The Anatomy of a Deal

The Anatomy of a Deal

In this blog series we will go through the primary points of a purchase agreement, the related documents, discuss what each of these deal elements means, why it’s there, and what Buyers and Sellers may want to consider when negotiating the deal. The documents and provisions may not be applicable in every deal, and they may sometimes have different names or organization, but these represent the documents and deal points we address in the majority of the deals we see.

Follow along as we work through a hypothetical transaction or watch this space for specific deal elements, you’d like to learn more about. As always, don’t hesitate to contact us at Stock Legal to discuss your plans for buying or selling a business. 

Fixed Fee M&A - CONFIDENTIALITY AGREEMENTS

By the time you’re serious enough about buying or selling a business to start talking to lawyers and other advisors, you’ve probably had a range of informal discussions and back of the envelope calculations to get an idea of how you’d like the transaction to work. Preparation for sale of a business can take years — sometimes an offer comes up and the pieces fall together in weeks. Once the offer arises, it’s time to start getting your plans and agreements into writing.

A Confidentiality Agreement is a common starting point for the “formal” phase of a business purchase. Stripped to essentials, a Confidentiality Agreement is a contract between the potential buyer and potential seller to keep certain information confidential as they work through the transaction, and to only use that confidential information for the purpose of evaluating the transaction. For most participants, this makes intuitive sense: the buyer needs an opportunity to look around under the hood, and any seller is going to want that information kept in confidence —after all, no business owner wants the financial details of a bad year, or the drama of an employee dispute aired publicly. 

It may appear that the risk and responsibilities of a Confidentiality Agreement are on the buyer, with the benefits favoring the seller. Astute business owners will recognize, however, that a potential buyer has a lot to gain in a Confidentiality Agreement. For example, when it is common knowledge that a business is for sale, customers, vendors, and employees tend to get skittish about their long-term relationship with the company. Important customers start making other plans. Sales and other employees may shift focus to functions that benefit them in the short term. Key management may be snapped up by competitors. Additionally, potential buyers often want to avoid competition by keeping other possible buyers out of the discussion. 

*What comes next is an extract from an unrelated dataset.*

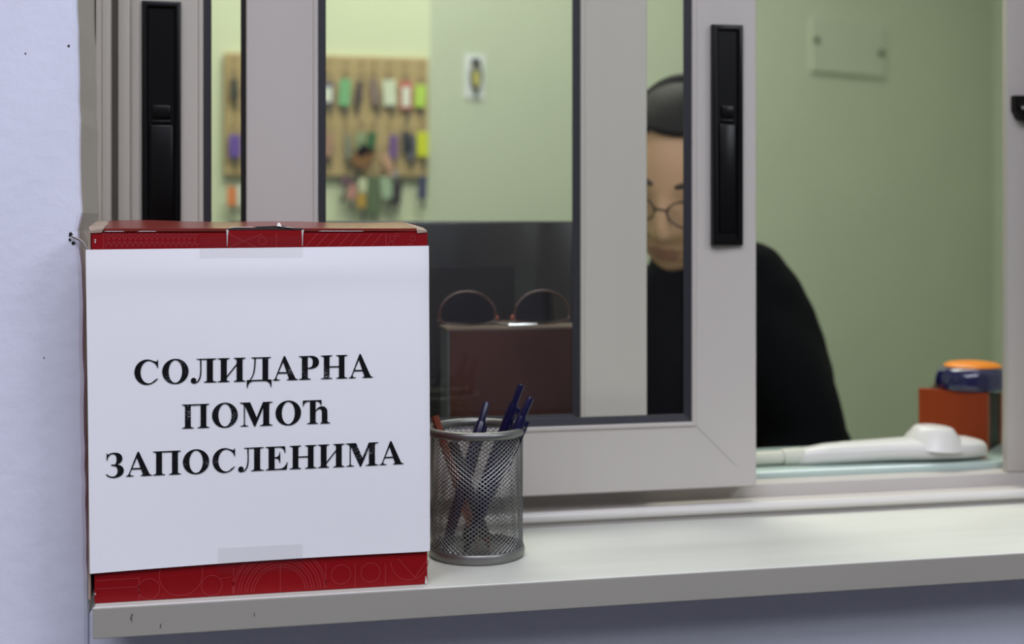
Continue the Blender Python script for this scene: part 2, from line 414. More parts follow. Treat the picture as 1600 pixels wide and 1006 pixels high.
m.add([(.1290, BY-.0006, 1.1150), (.1368, BY-.0008, 1.1142), (.1352, BY+.012, 1.1165), (.1300, BD, 1.1199), (.1262, BD, 1.1199), (.1290, BY+.004, 1.1166), (.1368, BY-.0008, 1.1128), (.1295, BY-.0008, 1.1122)],
      [(0, 1, 2, 5), (5, 2, 3, 4), (0, 7, 6, 1)])
m.build('worn_corner', M['card'], box)
# front tuck tab between the two cuts, dark gap and torn flake above it
m = MB(); m.box(-.0086, .0448, BY-.0009, BY, 1.0995, 1.1148); m.build('tuck_tab', M['red'], box)
m = MB()
gap = [(-.0095, 1.1152), (-.004, 1.1166), (.010, 1.1162), (.012, 1.1172), (.030, 1.1178), (.0455, 1.1156), (.0452, 1.1147), (.02, 1.1149), (-.008, 1.1147)]
m.prism(gap, BY-.0012, BY-.0007); m.build('slot_gap', M['card_dark'], box)
m = MB()
m.add([(.0262, BY-.002, 1.1176), (.0300, BY-.0025, 1.1170), (.0285, BY+.002, 1.1200), (.0272, BY+.001, 1.1202), (.042, BY-.002, 1.1158), (.034, BY-.0015, 1.1170)], [(0, 1, 2, 3), (1, 4, 5)])
m.add([(-.008, BY-.0013, 1.1163), (.009, BY-.0013, 1.1168), (.009, BY-.0013, 1.1172), (-.006, BY-.0013, 1.1169)], [(0, 1, 2, 3)])
for x in (-.0089, .0449):
    m.add([(x-.0008, BY-.0011, 1.1150), (x+.0010, BY-.0011, 1.1150), (x+.0003, BY-.0011, 1.1105), (x+.0001, BY-.0011, 1.1030), (x-.0003, BY-.0011, 1.1030), (x-.0005, BY-.0011, 1.1105)], [(0, 1, 2, 3, 4, 5)])
for x0, x1 in ((-.095, -.080), (-.072, -.058), (.056, .09)):
    m.add([(x0, BY-.0008, 1.1136), (x1, BY-.0008, 1.1136), (x1-.002, BY-.0008, 1.1140), (x0+.003, BY-.0008, 1.1141)], [(0, 1, 2, 3)])
for zc_ in (1.108, 1.1065, .857): m.add([(BL[0]-.0004, BY-.0003, zc_), (BL[0]+.0010, BY-.0006, zc_+.0002), (BL[0]+.0006, BY-.0006, zc_-.0012)], [(0, 1, 2)])
m.add([(.1352, BY-.0006, .8503), (.1372, BY-.0006, .8503), (.1360, BY-.0006, .8560), (.1357, BY-.0006, .8560)], [(0, 1, 2, 3)])
fl = m.build('torn_flake', mat('torn white card', (.62, .58, .55), .9), box, kind='stuff')
# side flange of raw card at the left edge
m = MB(); m.box(-.1052, -.1036, BY-.0004, BY+.03, .853, 1.1135); m.build('side_flap', M['card'], box)
# printed line pattern (flat print)
LN = [[(-99.9,16.0),(-70.6,16.1)],[(-99.9,10.1),(-70.6,10.2)],[(-70.6,17.5),(-70.6,.1)],[(-13.5,12.8),(-6.3,13.4)],[(-4.5,20.2),(-4.5,.7)],[(28.9,21.2),(28.9,.5)],[(61.8,19.3),(61.8,1.4)],[(83.4,18.2),(83.4,.4)],[(105.7,16.9),(105.7,.3)],[(115.2,20.2),(127.7,5.2),(137.0,18.1)],
 [(-94.7,262.6),(-94.7,251.7)],[(-94.7,261.6),(-28.4,261.5)],[(-94.7,254.9),(-28.4,254.7)],[(-8.1,252.2),(16,262)],[(-8.1,262),(11.4,252.2)],[(26.1,262.3),(26.1,252.2)],[(106.1,262.2),(106.1,251.9)]]
for i in range(7): LN.append([(50.6+8*i-4,252),(59.9+8*i-4,262.3)])
z1 = [(-93.4+3.74*i, 252.6 if i % 2 else 262) for i in range(18)]; z2 = [(-93.4+3.74*i, 262 if i % 2 else 252.6) for i in range(18)]
LN += [z1, z2]
CS = [(-63.6,8.0,7.4,0,360),(-41.4,17.2,15.2,0,360),(-19.9,8,7.3,0,360),(73,10.7,7.1,0,360),(94.7,10.9,7.1,0,360),(123.8,17.8,14.0,180,360),(16,256.9,2.8,0,360),(110.9,258.5,1.9,0,360),(114.2,261,1.3,0,360),(126.2,258.5,1.9,0,360),(109.9,253.8,2,0,360),(124.3,252.8,1.9,0,360)]
CS += [(28.4,.4,r,2,178) for r in (18.5,20.4,23.1,25,27.8,29.7,32.5,33.9)]
for cx, cz, r, a0, a1 in CS:
    LN.append([(cx + r*math.cos(R(a0 + (a1-a0)*i/28)), cz + r*math.sin(R(a0 + (a1-a0)*i/28))) for i in range(29)])
m = MB(); w = .28
for ln in LN:
    for (xa, za), (xb, zb) in zip(ln, ln[1:]):
        d = math.hypot(xb-xa, zb-za) or 1; nx, nzz = -(zb-za)/d*w, (xb-xa)/d*w
        yo = BY - (.00115 if (za > 249 and -9 < (xa+xb)/2 < 45) else .0003)
        m.add([((x)/1000, yo, SZ + z/1000) for x, z in ((xa+nx, za+nzz), (xb+nx, zb+nzz), (xb-nx, zb-nzz), (xa-nx, za-nzz))], [(0, 1, 2, 3)])
m.build('printed_pattern', M['red_line'], box, recalc=False, kind='stuff')

# paper notice
PC = [(-.1064, 1.1009), (.1382, 1.1028), (.1391, .8747), (-.1038, .8718)]   # TL TR BR BL
def paper_y(s, t):
    y = .9474 - .0016*math.sin(PI*s)**.8*(.5 + .5*math.sin(PI*t)) + .0009*math.sin(3*s + 4*t) - .0012*max(0, 1 - s*9)**2 * (.4 + .6*t)
    y += .0015 * max(0, (s - .985)/.015)**2
    y -= .0012 * math.exp(-((t - .93)/.05)**2) * (1 - abs(s - .55))
    return y
def paper_pt(s, t, off=0):
    top = [PC[0][k] + (PC[1][k]-PC[0][k])*s for k in (0, 1)]; bot = [PC[3][k] + (PC[2][k]-PC[3][k])*s for k in (0, 1)]
    x = bot[0] + (top[0]-bot[0])*t; z = bot[1] + (top[1]-bot[1])*t + .0012*math.sin(PI*s)*(1-t)
    return (x, paper_y(s, t) + off, z)
m = MB(); NS, NT = 60, 40; vs = []
for j in range(NT + 1):
    for i in range(NS + 1):
        s, t = i/NS, j/NT; p = list(paper_pt(s, t))
        cr = .0045                                    # rounded corners
        vs.append(p)
m.add(vs, [(j*(NS+1)+i, j*(NS+1)+i+1, (j+1)*(NS+1)+i+1, (j+1)*(NS+1)+i) for j in range(NT) for i in range(NS)])
paper = m.build('paper_notice', M['paper'], box, smooth='all', label='white paper notice printed in black Cyrillic capitals')
def tape(x0, x1, z0, z1, nm):
    m = MB(); vs = []; n = 10
    for i in range(n+1):
        x = x0 + (x1-x0)*i/n
        for z in (z0, (z0+z1)/2, z1):
            s = (x + .105)/.244; t = (z - .8735)/.2285; tt = min(1, max(0, t))
            y = paper_y(s, tt) - .00035
            vs.append((x, y, z))
    m.add(vs, [(i*3+k, i*3+k+1, i*3+4+k, i*3+3+k) for i in range(n) for k in range(2)])
    m.build(nm, M['tape'], box, recalc=False)
tape(-.0283, .0448, 1.0945, 1.1105, 'tape'); tape(-.0157, .0448, .8655, .8852, 'tape')

# ---- lettering: bold serif Cyrillic capitals drawn as outlines (x in ink width 0..w, y in cap heights)
def stem(x0, x1, bl=.13, br=.13, tl=.13, tr=.13, y0=0, y1=1):
    p = []
    h = .028; k = .10
    if bl is None: p += [(x0, y0)]
    else: p += bez((x0, y0+k), (x0, y0+.05), (x0-bl*.35, y0+h+.012), (x0-bl, y0+h), 5) + [(x0-bl, y0)]
    if br is None: p += [(x1, y0)]
    else: p += [(x1+br, y0)] + bez((x1+br, y0+h), (x1+br*.35, y0+h+.012), (x1, y0+.05), (x1, y0+k), 5)
    if tr is None: p += [(x1, y1)]
    else: p += bez((x1, y1-k), (x1, y1-.05), (x1+tr*.35, y1-h-.012), (x1+tr, y1-h), 5) + [(x1+tr, y1)]
    if tl is None: p += [(x0, y1)]
    else: p += [(x0-tl, y1)] + bez((x0-tl, y1-h), (x0-tl*.35, y1-h-.012), (x0, y1-.05), (x0, y1-k), 5)
    return [p]
def ell(cx, cy, rx, ry, a0=0, a1=360, n=40):
    return [(cx + rx*math.cos(R(a0+(a1-a0)*i/n)), cy + ry*math.sin(R(a0+(a1-a0)*i/n))) for i in range(n + (0 if a1-a0 == 360 else 1))]
def rect(x0, x1, y0, y1): return [[(x0, y0), (x1, y0), (x1, y1), (x0, y1)]]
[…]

All of that to say, keeping information private between the potential buyer and seller is a fundamental and valuable feature of the Confidentiality Agreement. There are, however, ways that the parties can get a lot more mileage out of their Confidentiality Agreements than just keeping things quiet, so resist the urge to print the first Confidentiality Agreement Google turns up and figure that secrets are secrets. A Confidentiality Agreement can contain a number of other important features that provide additional protections to both parties, frame issues, and, ideally, establish a relationship of trust and respect between the parties as they enter a process that can test the comfort level and patience of even the most seasoned business owners.  

  • Uses of Information

The most important consideration goes hand in hand with confidentiality: permissible uses of confidential information. When you consider that the buyer of a business is often another player in the same industry and market as the seller, it becomes clear why this is important.  If the potential buyer has access to the seller’s processes, customer lists, marketing channels and financials, that buyer has gain a significant competitive advantage. To protect against this, Confidentiality Agreements often contain limits on the permitted uses of confidential information — typically requiring that information be used only in evaluating and conducting the proposed transaction. Such protections encourage candor and full disclosure by giving the potential seller recourse in the event confidential information is used for an unauthorized purpose. 

  • Non-Solicitation

 

Retaining key employees through the sale of a business is typically a goal shared by the buyer and the seller. In the early stages of a transaction, employee retention is usually more critical to the potential seller. A non-solicitation agreement is a common feature of the Confidentiality Agreement that helps alleviate the seller’s concerns and, again, facilitates the free flow of critical business information to potential buyers. A non-solicitation agreement typically prohibits the potential buyer from recruiting key employees away from a seller. 

  • Prevent Potential Buyers from Joining Forces

 

If a seller has more than one potential buyers, an “anti-clubbing” provision is also a useful feature. This will prevent potential bidders from joining together, helping to keep their offers competitive and to keep a level playing field during deal negotiations. 

  • Publicity

 

In addition to keeping information crucial to the transaction confidential, both buyer and seller will also often want to keep information about the transaction out of the public eye. In addition to the reasons for privacy discussed above, the parties typically want to control the narrative about the change of ownership and control how the newly owned company is introduced to the public. A Confidentiality Agreement will often limit any discussion of the potential deal to between the parties and their advisors, ensuring that the parties have control of how information about the deal is disseminated, both to affected parties lie employees, and to the public at large. 

Conclusion

Even though a Confidentiality Agreement may be the first thing you sign, it shouldn’t be the first thing you think about in buying or selling a business. We strongly recommend you spend some time drafting your roadmap so that you can develop a Confidentiality Agreement that is aligned with your entire plan and will continue to offer value as you move through the rest of the steps of your transaction.